Adapula motif suwuk, yang konon digunakan sebagai simbol tolak bala. Namun, mitos tersebut cenderung memudar seiring lesunya denyut kehidupan tenun gedogan.
‘’Jadi motifnya disesuaikan dengan tujuannya. Sampai sekarang pun kalau ada yang pesan motif-motif itu (yang mengandung mitos tertentu), ya saya bikinkan,’’ ucap Sunarih.
Menurut Sunarih, tenun gedogan dulu hanya dipakai sebagai tapih (kain), sarung, atau sewet (gendongan). Namun sekarang, tenun gedogan juga bisa dipakai untuk membuat baju atau produk fesyen lainnya seperti tas.

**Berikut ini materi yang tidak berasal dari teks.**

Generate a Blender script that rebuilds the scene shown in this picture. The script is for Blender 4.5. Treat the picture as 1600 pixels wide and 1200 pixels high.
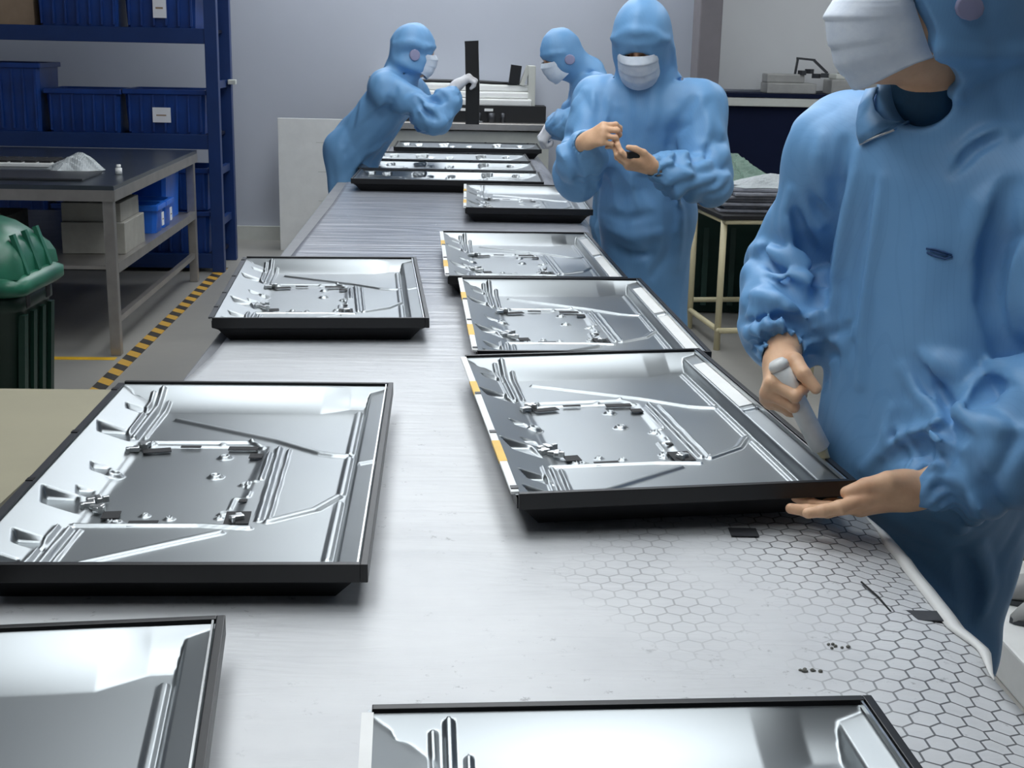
import bpy, bmesh, math, random
import numpy as np
from mathutils import Matrix, Vector

random.seed(7)
for o in list(bpy.data.objects): bpy.data.objects.remove(o)
scene = bpy.context.scene
COL = scene.collection

# ------------------------------------------------------------------ camera
F_PX, PITCH, ROLL, CAM_Z = 2061.47, math.radians(14.519), math.radians(1.258), 1.445
cam_data = bpy.data.cameras.new('camera')
cam_data.sensor_width = 36.0
cam_data.lens = F_PX / 1600 * 36.0
cam_data.clip_start = 0.05
cam_data.clip_end = 60
cam = bpy.data.objects.new('camera', cam_data)
COL.objects.link(cam)
_s, _c, _cr, _sr = math.sin(PITCH), math.cos(PITCH), math.cos(ROLL), math.sin(ROLL)
_fw = Vector((0, _c, -_s)); _r0 = Vector((1, 0, 0)); _u0 = Vector((0, _s, _c))
_R = _r0 * _cr + _u0 * _sr; _U = -_r0 * _sr + _u0 * _cr
cam.matrix_world = Matrix(((_R.x, _U.x, -_fw.x, 0), (_R.y, _U.y, -_fw.y, 0),
                           (_R.z, _U.z, -_fw.z, CAM_Z), (0, 0, 0, 1)))
scene.camera = cam

# ------------------------------------------------------------------ world, exposure, lamp strength
world = bpy.data.worlds.new('world'); scene.world = world
world.use_nodes = True
bg = world.node_tree.nodes['Background']
bg.inputs[0].default_value = (0.75, 0.85, 1.0, 1)
bg.inputs[1].default_value = 0.05
scene.view_settings.view_transform = 'Standard'
scene.view_settings.look = 'None'
scene.view_settings.exposure = 0.0
scene.view_settings.gamma = 1.0
scene.view_settings.use_curve_mapping = False
TUBE_STRENGTH = 7.3
TUBE_COLOR = (0.93, 0.97, 1.0, 1)

# ------------------------------------------------------------------ helpers
def link(o, parent=None):
    COL.objects.link(o)
    if parent is not None: o.parent = parent
    return o

def tag(o, label=None, cat=None, group=None, kind=None):
    if label: o['label'] = label
    if cat: o['category'] = cat
    if group: o['group'] = group
    if kind: o['kind'] = kind
    return o

def empty(name, loc=(0, 0, 0), rz=0.0, label=None, cat=None, group=None, kind=None):
    o = bpy.data.objects.new(name, None)
    o.empty_display_size = 0.05
    link(o)
    o.location = loc; o.rotation_euler = (0, 0, rz)
    return tag(o, label, cat, group, kind)

def copy_tree(o, parent=None):
    c = o.copy(); COL.objects.link(c); c.parent = parent
    for ch in list(o.children): copy_tree(ch, c)
    return c

class MB:
    """collects simple shapes into one mesh"""
    def __init__(self): self.v = []; self.f = []; self.sm = []
    def add(self, vs, fs, smooth=False):
        b = len(self.v); self.v += [tuple(p) for p in vs]
        self.f += [[b + i for i in f] for f in fs]; self.sm += [smooth] * len(fs)
        return self
    def box(self, c, s, rz=0.0, rx=0.0, ry=0.0, bev=0.0):
        hx, hy, hz = s[0] / 2, s[1] / 2, s[2] / 2
        M = Matrix.Rotation(rz, 3, 'Z') @ Matrix.Rotation(rx, 3, 'X') @ Matrix.Rotation(ry, 3, 'Y')
        if bev <= 0:
            vs = [Vector((x, y, z)) for x in (-hx, hx) for y in (-hy, hy) for z in (-hz, hz)]
            fs = [(0, 1, 3, 2), (4, 6, 7, 5), (0, 4, 5, 1), (2, 3, 7, 6), (0, 2, 6, 4), (1, 5, 7, 3)]
        else:
            b = min(bev, hx * .9, hy * .9, hz * .9)
            bm = bmesh.new(); bmesh.ops.create_cube(bm, size=1)
            for v in bm.verts: v.co = Vector((v.co.x * 2 * hx, v.co.y * 2 * hy, v.co.z * 2 * hz))
            bmesh.ops.bevel(bm, geom=bm.edges[:], offset=b, segments=2, profile=0.6, affect='EDGES')
            bm.verts.index_update()
            vs = [v.co.copy() for v in bm.verts]; fs = [[v.index for v in f.verts] for f in bm.faces]
            bm.free()
        c = Vector(c)
        return self.add([M @ p + c for p in vs], fs)
    def bar(self, a, b, w, h=None):
        """square bar from a to b"""
        a, b = Vector(a), Vector(b); d = b - a; L = d.length; h = h or w
        q = d.to_track_quat('Z', 'Y').to_matrix() if abs(d.normalized().z) < .999 else Matrix.Identity(3)
        vs = [Vector((x, y, z)) for x in (-w / 2, w / 2) for y in (-h / 2, h / 2) for z in (-L / 2, L / 2)]
        fs = [(0, 1, 3, 2), (4, 6, 7, 5), (0, 4, 5, 1), (2, 3, 7, 6), (0, 2, 6, 4), (1, 5, 7, 3)]
        m = (a + b) / 2
        return self.add([q @ p + m for p in vs], fs)
    def tube(self, pts, r, n=10, cap=True):
        pts = [Vector(p) for p in pts]; rs = r if isinstance(r, (list, tuple)) else [r] * len(pts)
        vs = []; fs = []
        up = None
        for i, p in enumerate(pts):
            t = (pts[min(i + 1, len(pts) - 1)] - pts[max(i - 1, 0)]).normalized()
            if up is None:
                up = t.orthogonal().normalized()
            else:
                up = (up - t * up.dot(t)).normalized()
            w = t.cross(up)
            for k in range(n):
                a = 2 * math.pi * k / n
                vs.append(p + (up * math.cos(a) + w * math.sin(a)) * rs[i])
        for i in range(len(pts) - 1):
            for k in range(n):
                fs.append((i * n + k, i * n + (k + 1) % n, (i + 1) * n + (k + 1) % n, (i + 1) * n + k))
        if cap:
            fs.append(tuple(range(n - 1, -1, -1))); fs.append(tuple((len(pts) - 1) * n + k for k in range(n)))
        return self.add(vs, fs, True)
    def loft(self, rings, cap=True, smooth=True, closed=True):
        n = len(rings[0]); vs = [p for r in rings for p in r]; fs = []
        for i in range(len(rings) - 1):
            for k in range(n if closed else n - 1):
                fs.append((i * n + k, i * n + (k + 1) % n, (i + 1) * n + (k + 1) % n, (i + 1) * n + k))
        if cap:
            fs.append(tuple(range(n - 1, -1, -1))); fs.append(tuple((len(rings) - 1) * n + k for k in range(n)))
        return self.add(vs, fs, smooth)
    def prism(self, outline, z0, z1):
        n = len(outline)
        vs = [(x, y, z0) for x, y in outline] + [(x, y, z1) for x, y in outline]
        fs = [tuple(range(n - 1, -1, -1)), tuple(range(n, 2 * n))]
        fs += [(k, (k + 1) % n, n + (k + 1) % n, n + k) for k in range(n)]
        return self.add(vs, fs)
    def mesh(self, name):
        me = bpy.data.meshes.new(name); me.from_pydata(self.v, [], self.f)
        me.polygons.foreach_set('use_smooth', self.sm)
        me.update()
        bm = bmesh.new(); bm.from_mesh(me); bmesh.ops.recalc_face_normals(bm, faces=bm.faces[:]); bm.to_mesh(me); bm.free()
        return me
    def build(self, name, m, parent=None, loc=None, rz=None):
        o = bpy.data.objects.new(name, self.mesh(name)); o.data.materials.append(m)
        link(o, parent)
        if loc is not None: o.location = loc
        if rz is not None: o.rotation_euler = (0, 0, rz)
        return o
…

Untuk harganya, kata Sunarih, bervariasi. Dia menyebut di kisaran Rp 300 ribu – Rp 350 ribu per helai.
Sunarih menilai, minimnya penghasilan yang diperoleh penenun menjadi alasan utama ditinggalkannya tradisi menenun di desanya. Apalagi anak-anak muda, banyak yang lebih memilih bekerja di luar negeri sebagai pekerja migran Indonesia (PMI) dibandingkan menjadi penenun.
Sunarih mengatakan, pada 1990-an sampai 2015, tercatat masih ada empat orang di Desa Juntikebon yang menenun. Namun pada 2020, tinggal tersisa dua orang penenun karena lainnya sudah berhenti dan meninggal dunia.

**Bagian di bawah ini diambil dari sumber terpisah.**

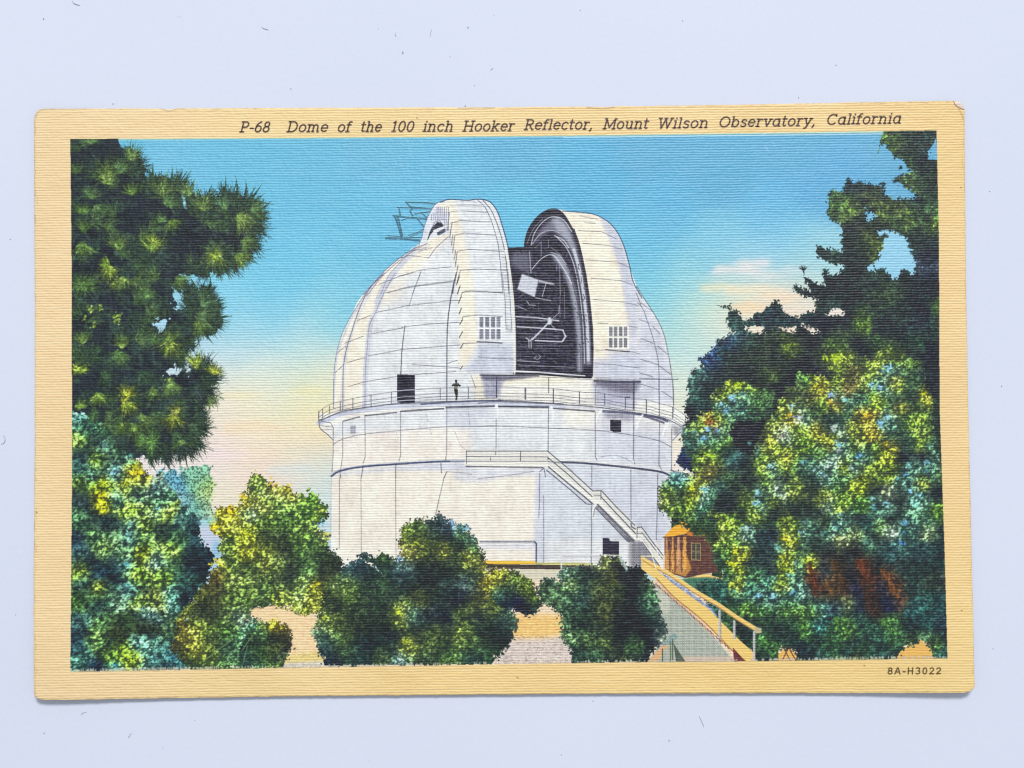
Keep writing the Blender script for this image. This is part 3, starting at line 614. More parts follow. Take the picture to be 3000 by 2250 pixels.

Hingga sekarang, dari dua penenun yang tersisa, hanya Sunarih yang masih aktif menenun. Sedangkan satu penenun lainnya, sudah tidak aktif lagi karena sakit.
‘’Saya mah gak pernah di-pedot (diputus/berhenti) menenunnya, terus ya lumayan untuk nambah-nambah (penghasilan). Sebulan bisa buat tiga sampai enam lembar kain,’’ kata perempuan yang mengandalkan kebutuhan hidupnya dari bertani di sawah itu.
Sunarih mengakui, kedua anak perempuannya pun tidak diajarkannya untuk menenun. Dulu ia selalu menyuruh anak-anaknya untuk fokus menuntut ilmu hingga mereka menyandang gelar sarjana dan kini telah menjadi guru.